____ INFORMATION PROVIDED

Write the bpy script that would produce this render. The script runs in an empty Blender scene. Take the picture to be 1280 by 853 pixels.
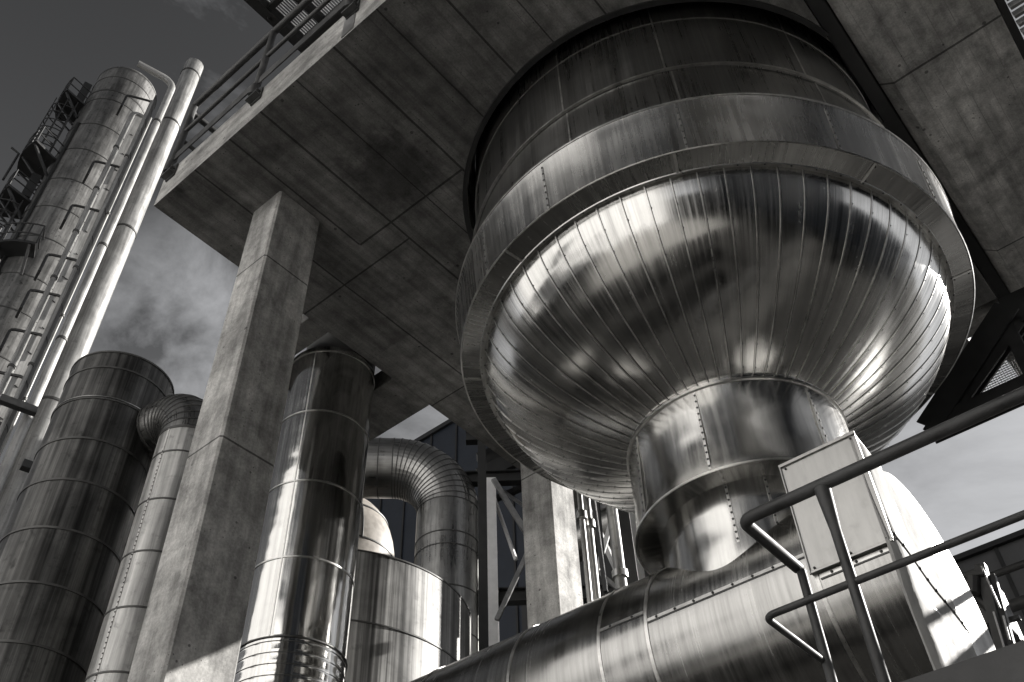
import bpy, bmesh, math, random
from mathutils import Vector, Matrix
random.seed(7)
R_ = math.radians
PI = math.pi
sc = bpy.context.scene
col = sc.collection

# ------------------------------------------------------------------ camera
F = 1195.66                                    # focal length in photograph pixels (1280 wide)
EYE = Vector((0.0, 0.0, 1.6))
CR = Matrix(((0.76653273, 0.64153377, -0.02935976),      # rows: camera right, down, forward
             (-0.47380602, 0.53408008, -0.70019021),
             (-0.4335152, 0.55062955, 0.71335242)))
cam = bpy.data.cameras.new('camera'); cam_o = bpy.data.objects.new('camera', cam); col.objects.link(cam_o)
cam.sensor_width = 36.0; cam.lens = 36.0 * F / 1280.0
cam.clip_start = 0.05; cam.clip_end = 5000
m = Matrix((CR[0], -CR[1], -CR[2])).transposed()
cam_o.matrix_world = Matrix.Translation(EYE) @ m.to_4x4()
sc.camera = cam_o

# ------------------------------------------------------------------ light
SUN_AZ, SUN_EL = 28.5, 26.0                    # azimuth from +Y towards +X
w = bpy.data.worlds.new('World'); sc.world = w; w.use_nodes = True
nt = w.node_tree; nt.nodes.clear()
N, L = nt.nodes.new, nt.links.new
sky = N('ShaderNodeTexSky'); sky.sky_type = 'NISHITA'; sky.sun_disc = False
sky.sun_elevation = R_(SUN_EL); sky.sun_rotation = R_(SUN_AZ)
sky.air_density = 1.0; sky.dust_density = 2.0; sky.ozone_density = 1.0
sep = N('ShaderNodeSeparateColor'); L(sky.outputs[0], sep.inputs[0])
# black-and-white film behind a red filter: the sky keeps only its red light
tc = N('ShaderNodeTexCoord')
mp = N('ShaderNodeMapping'); mp.inputs['Scale'].default_value = (1.3, 1.3, 2.6)
mp.inputs['Location'].default_value = (0.35, 1.1, 0.0)
L(tc.outputs['Generated'], mp.inputs[0])
nz = N('ShaderNodeTexNoise'); nz.inputs['Scale'].default_value = 2.3; nz.inputs['Detail'].default_value = 9
nz.inputs['Roughness'].default_value = 0.62; nz.inputs['Distortion'].default_value = 0.35
L(mp.outputs[0], nz.inputs['Vector'])
cr = N('ShaderNodeMapRange'); cr.inputs['From Min'].default_value = 0.53; cr.inputs['From Max'].default_value = 0.80
cr.inputs['To Min'].default_value = 0.0; cr.inputs['To Max'].default_value = 2.6
L(nz.outputs[0], cr.inputs[0])
pw = N('ShaderNodeMath'); pw.operation = 'POWER'; pw.inputs[1].default_value = 1.7
L(sep.outputs[0], pw.inputs[0])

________

• **TASK TO CARRY OUT**
Set down the material exactly, every line of it, except for the pictures.

• **EXERCISE SOLUTION**
Write the bpy script that would produce this render. The script runs in an empty Blender scene. Take the picture to be 1280 by 853 pixels.
import bpy, bmesh, math, random
from mathutils import Vector, Matrix
random.seed(7)
R_ = math.radians
PI = math.pi
sc = bpy.context.scene
col = sc.collection

# ------------------------------------------------------------------ camera
F = 1195.66                                    # focal length in photograph pixels (1280 wide)
EYE = Vector((0.0, 0.0, 1.6))
CR = Matrix(((0.76653273, 0.64153377, -0.02935976),      # rows: camera right, down, forward
             (-0.47380602, 0.53408008, -0.70019021),
             (-0.4335152, 0.55062955, 0.71335242)))
cam = bpy.data.cameras.new('camera'); cam_o = bpy.data.objects.new('camera', cam); col.objects.link(cam_o)
cam.sensor_width = 36.0; cam.lens = 36.0 * F / 1280.0
cam.clip_start = 0.05; cam.clip_end = 5000
m = Matrix((CR[0], -CR[1], -CR[2])).transposed()
cam_o.matrix_world = Matrix.Translation(EYE) @ m.to_4x4()
sc.camera = cam_o

# ------------------------------------------------------------------ light
SUN_AZ, SUN_EL = 28.5, 26.0                    # azimuth from +Y towards +X
w = bpy.data.worlds.new('World'); sc.world = w; w.use_nodes = True
nt = w.node_tree; nt.nodes.clear()
N, L = nt.nodes.new, nt.links.new
sky = N('ShaderNodeTexSky'); sky.sky_type = 'NISHITA'; sky.sun_disc = False
sky.sun_elevation = R_(SUN_EL); sky.sun_rotation = R_(SUN_AZ)
sky.air_density = 1.0; sky.dust_density = 2.0; sky.ozone_density = 1.0
sep = N('ShaderNodeSeparateColor'); L(sky.outputs[0], sep.inputs[0])
# black-and-white film behind a red filter: the sky keeps only its red light
tc = N('ShaderNodeTexCoord')
mp = N('ShaderNodeMapping'); mp.inputs['Scale'].default_value = (1.3, 1.3, 2.6)
mp.inputs['Location'].default_value = (0.35, 1.1, 0.0)
L(tc.outputs['Generated'], mp.inputs[0])
nz = N('ShaderNodeTexNoise'); nz.inputs['Scale'].default_value = 2.3; nz.inputs['Detail'].default_value = 9
nz.inputs['Roughness'].default_value = 0.62; nz.inputs['Distortion'].default_value = 0.35
L(mp.outputs[0], nz.inputs['Vector'])
cr = N('ShaderNodeMapRange'); cr.inputs['From Min'].default_value = 0.53; cr.inputs['From Max'].default_value = 0.80
cr.inputs['To Min'].default_value = 0.0; cr.inputs['To Max'].default_value = 2.6
L(nz.outputs[0], cr.inputs[0])
pw = N('ShaderNodeMath'); pw.operation = 'POWER'; pw.inputs[1].default_value = 1.7
L(sep.outputs[0], pw.inputs[0])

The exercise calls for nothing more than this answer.